The first is the promise that prayers are answered. The angel told Zechariah that his prayers had been heard and been answered. That is a wonderful promise, that God hears and answers our prayers. Sometimes perhaps we think that our prayers aren’t important, that somehow God must be too busy to listen to our prayers, perhaps that we aren’t good enough or our faith is strong enough. Yet the truth is that God does hear and God does care. We may not always see our prayers being answered in the way that we want, but God knows what’s on our hearts and he watches over us and walks with us wherever we go.

And the message to Mary was that things that seem humanly impossible are possible with God. How could it possibly be true that she was to have a baby – and yet she did, and God’s Son came into the world. And there is a message for us too. Today there is a temptation to only believe in what we can see and hear and feel and measure. To believe that miracles don’t happen. To believe that the world is spinning forever through the frozen eternity of space. That everything is random. But there is a song which many of us sang as children ‘He’s got the whole world in His hands.’ And it’s true he has. God cares for his world. God loves every single one of us. And miracles happen – because God is at work in his world. And Christmas proves that for us.

And finally, the shepherds heard the angels proclaim that ‘a Saviour had been born, who was Christ the Lord.’

The promise of salvation is indeed true and salvation is something we can know. Jesus came to live as a baby, to die upon a cross and to rise again, so that our sins could be forgiven. New Life is God’s gift to us now and heaven is a reality waiting for us.

A friend of mine wrote to me a few days ago to say she would not be coming to a meeting she had hoped to come to. Her father had recently died aged 92, and in her words had died ‘full of years and full of faith’. She said however that her mother was now also ill and very close to death. She said her mother ‘is peaceful and ready to leave us’ and that she was visiting her mother as often as she could.

In her letter she wrote this ‘Yesterday when I visited we sang ‘Away in a manger’ together – she remembered all the words. Never before has the last verse felt so apt:

“Be near me, Lord Jesus. I ask thee to stay.
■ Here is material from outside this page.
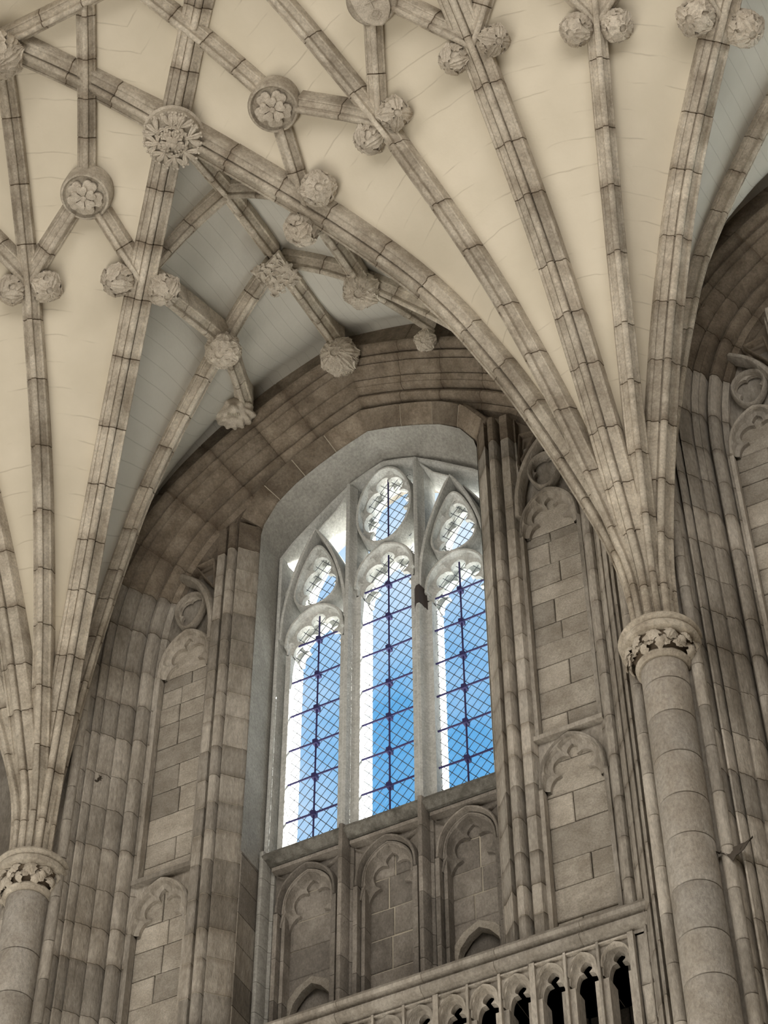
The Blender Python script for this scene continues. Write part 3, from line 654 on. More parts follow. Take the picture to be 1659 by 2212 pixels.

Close by me forever and love me I pray.”

Christmas means that we can be sure that our prayers are heard; that God loves us; that he has a plan for our lives, even when things seem to be going wrong; that Jesus is Lord and Saviour and that we can be confident in God’s promise of eternal life.

We need to unwrap Christmas, to strip away the wrappings and the trappings and invite him into our hearts and our homes and our lives.

We need to discover afresh that at Christmas God’s love came to down to us in Jesus and that he shares our lives today. The decorations and the lights and candles may soon get packed away for another year. But if we open our hearts to Jesus he comes to us, watches over us, leads us and guides us and is with us. And then we can truly sing; ‘Christ the Saviour is born. Christ the Saviour is born.’